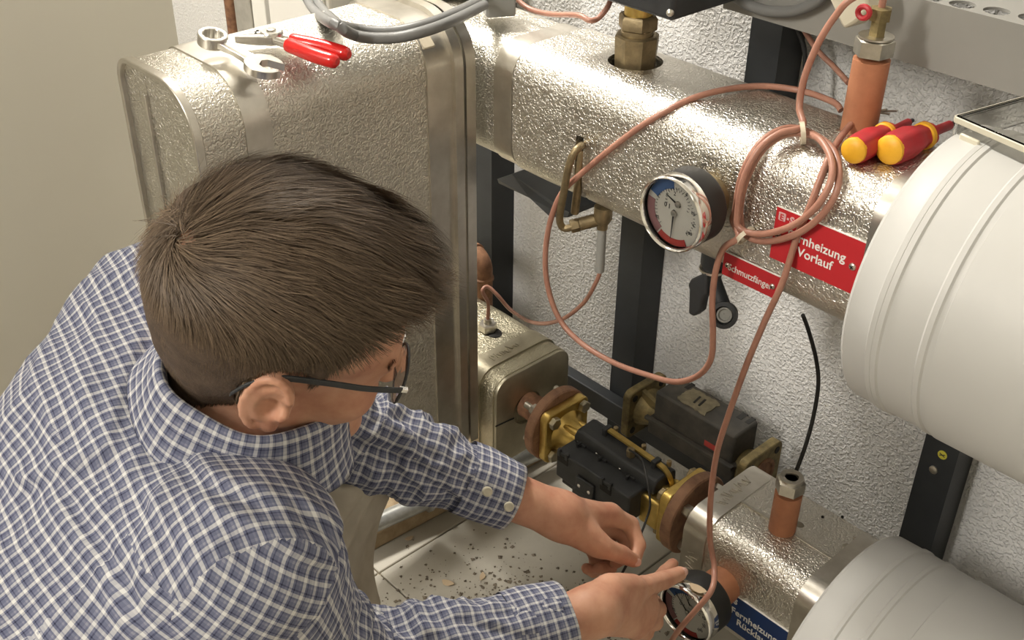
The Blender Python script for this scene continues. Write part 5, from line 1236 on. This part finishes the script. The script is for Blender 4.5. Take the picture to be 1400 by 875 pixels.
Lp = pts - side[:, None, :] * wd; Rp = pts + side[:, None, :] * wd + nor[:, None, :] * wd * .6
HV = np.stack([Lp, Rp], 2).reshape(-1, 3); b0 = (np.arange(NS) * SEG * 2)[:, None] + (np.arange(SEG - 1) * 2)[None, :]
HQ = np.stack([b0, b0 + 1, b0 + 3, b0 + 2], -1).reshape(-1, 4)
hs = npmesh('hair_strands', HV, HQ, hairm, cap_); hs['kind'] = 'stuff'
# eyebrows
for s in (-1, 1):
    n = 260; t = rng.uniform(0, 1, n); r_ = s * (.014 + .036 * t); f_ = .0985 - .012 * t ** 2; u_ = .021 + .006 * np.sin(t * 2.4) + rng.normal(0, .0018, n)
    p0_ = HS + np.outer(r_, HR) + np.outer(f_, HF) + np.outer(u_, HU); dv = s * HR * .008 + HU * .002 - HF * .001
    A_ = p0_; Bq = p0_ + dv + rng.normal(0, .0008, (n, 3)); wv = HU * .0004
    HV = np.stack([A_ - wv, A_ + wv, Bq + wv * .3, Bq - wv * .3], 1).reshape(-1, 3); e_ = npmesh('eyebrow', HV, np.arange(n * 4).reshape(-1, 4), hairm, man); e_['kind'] = 'stuff'
# ---- eyeglasses
gl = thing('eyeglasses', 'dark framed eyeglasses with clear lenses on the face of the man', 'eyeglasses', Vector(hd(0, .11, .005)))
hv = lambda *a: Vector(hd(*a))
for s in (-1, 1):
    bm = new(); pth = spline([hv(s * .078, -.036, .004), hv(s * .0805, -.026, .022), hv(s * .0815, -.008, .034), hv(s * .0805, .030, .033), hv(s * .078, .065, .028), hv(s * .072, .097, .023)], 8); rings = []
    for i, p in enumerate(pth):
        t = i / len(pth); hh = .0022 if t < .35 else .0030; rings.append([p + Vector(HU * b + HR * a) for a, b in ((-.0010, -hh), (.0010, -hh), (.0010, hh), (-.0010, hh))])
    bm_loft(bm, rings); obj('temple', bm, M['black'], gl, bevel=.0005)
    bm = new(); bm_box(bm, hv(s * .071, .098, .023), (.004, .008, .004), Matrix((tuple(HR), tuple(HF), tuple(HU))).transposed()); obj('hinge', bm, M['chrome'], gl, bevel=.0006)
    def lens_pt(a, k=1.0, df=0.0):
        x = .0262 * k * math.copysign(abs(math.cos(a)) ** .8, math.cos(a)); z = .0195 * k * math.copysign(abs(math.sin(a)) ** .8, math.sin(a))
        return hv(s * (.0385 + x), .110 - .35 * (x + .01) ** 2 * 10 * .5 - (.0065 * (x / .026 + 1) / 2) + df, .004 + z)
    ring = [lens_pt(2 * PI * i / 40) for i in range(40)]
    bm = new(); bm_tube(bm, ring, [.0014 if math.sin(2 * PI * i / 40) > -.2 else .0008 for i in range(40)], 8, closed=True); obj('rim', bm, M['black'], gl)
    bm = new(); bm_loft(bm, [[lens_pt(2 * PI * i / 40, .98, -.0008) for i in range(40)], [lens_pt(2 * PI * i / 40, .98, .0008) for i in range(40)]]); obj('lens', bm, M['glass'], gl, smooth=0)
bm = new(); bm_tube(bm, spline([hv(-.0125, .108, .008), hv(0, .112, .012), hv(.0125, .108, .008)], 8), .0013, 8); obj('bridge', bm, M['chrome'], gl)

***

Transcribe the material exactly, and leave out whatever pictures it holds.

# ANSWER TO THIS EXERCISE
The Blender Python script for this scene continues. Write part 5, from line 1236 on. This part finishes the script. The script is for Blender 4.5. Take the picture to be 1400 by 875 pixels.
Lp = pts - side[:, None, :] * wd; Rp = pts + side[:, None, :] * wd + nor[:, None, :] * wd * .6
HV = np.stack([Lp, Rp], 2).reshape(-1, 3); b0 = (np.arange(NS) * SEG * 2)[:, None] + (np.arange(SEG - 1) * 2)[None, :]
HQ = np.stack([b0, b0 + 1, b0 + 3, b0 + 2], -1).reshape(-1, 4)
hs = npmesh('hair_strands', HV, HQ, hairm, cap_); hs['kind'] = 'stuff'
# eyebrows
for s in (-1, 1):
    n = 260; t = rng.uniform(0, 1, n); r_ = s * (.014 + .036 * t); f_ = .0985 - .012 * t ** 2; u_ = .021 + .006 * np.sin(t * 2.4) + rng.normal(0, .0018, n)
    p0_ = HS + np.outer(r_, HR) + np.outer(f_, HF) + np.outer(u_, HU); dv = s * HR * .008 + HU * .002 - HF * .001
    A_ = p0_; Bq = p0_ + dv + rng.normal(0, .0008, (n, 3)); wv = HU * .0004
    HV = np.stack([A_ - wv, A_ + wv, Bq + wv * .3, Bq - wv * .3], 1).reshape(-1, 3); e_ = npmesh('eyebrow', HV, np.arange(n * 4).reshape(-1, 4), hairm, man); e_['kind'] = 'stuff'
# ---- eyeglasses
gl = thing('eyeglasses', 'dark framed eyeglasses with clear lenses on the face of the man', 'eyeglasses', Vector(hd(0, .11, .005)))
hv = lambda *a: Vector(hd(*a))
for s in (-1, 1):
    bm = new(); pth = spline([hv(s * .078, -.036, .004), hv(s * .0805, -.026, .022), hv(s * .0815, -.008, .034), hv(s * .0805, .030, .033), hv(s * .078, .065, .028), hv(s * .072, .097, .023)], 8); rings = []
    for i, p in enumerate(pth):
        t = i / len(pth); hh = .0022 if t < .35 else .0030; rings.append([p + Vector(HU * b + HR * a) for a, b in ((-.0010, -hh), (.0010, -hh), (.0010, hh), (-.0010, hh))])
    bm_loft(bm, rings); obj('temple', bm, M['black'], gl, bevel=.0005)
    bm = new(); bm_box(bm, hv(s * .071, .098, .023), (.004, .008, .004), Matrix((tuple(HR), tuple(HF), tuple(HU))).transposed()); obj('hinge', bm, M['chrome'], gl, bevel=.0006)
    def lens_pt(a, k=1.0, df=0.0):
        x = .0262 * k * math.copysign(abs(math.cos(a)) ** .8, math.cos(a)); z = .0195 * k * math.copysign(abs(math.sin(a)) ** .8, math.sin(a))
        return hv(s * (.0385 + x), .110 - .35 * (x + .01) ** 2 * 10 * .5 - (.0065 * (x / .026 + 1) / 2) + df, .004 + z)
    ring = [lens_pt(2 * PI * i / 40) for i in range(40)]
    bm = new(); bm_tube(bm, ring, [.0014 if math.sin(2 * PI * i / 40) > -.2 else .0008 for i in range(40)], 8, closed=True); obj('rim', bm, M['black'], gl)
    bm = new(); bm_loft(bm, [[lens_pt(2 * PI * i / 40, .98, -.0008) for i in range(40)], [lens_pt(2 * PI * i / 40, .98, .0008) for i in range(40)]]); obj('lens', bm, M['glass'], gl, smooth=0)
bm = new(); bm_tube(bm, spline([hv(-.0125, .108, .008), hv(0, .112, .012), hv(.0125, .108, .008)], 8), .0013, 8); obj('bridge', bm, M['chrome'], gl)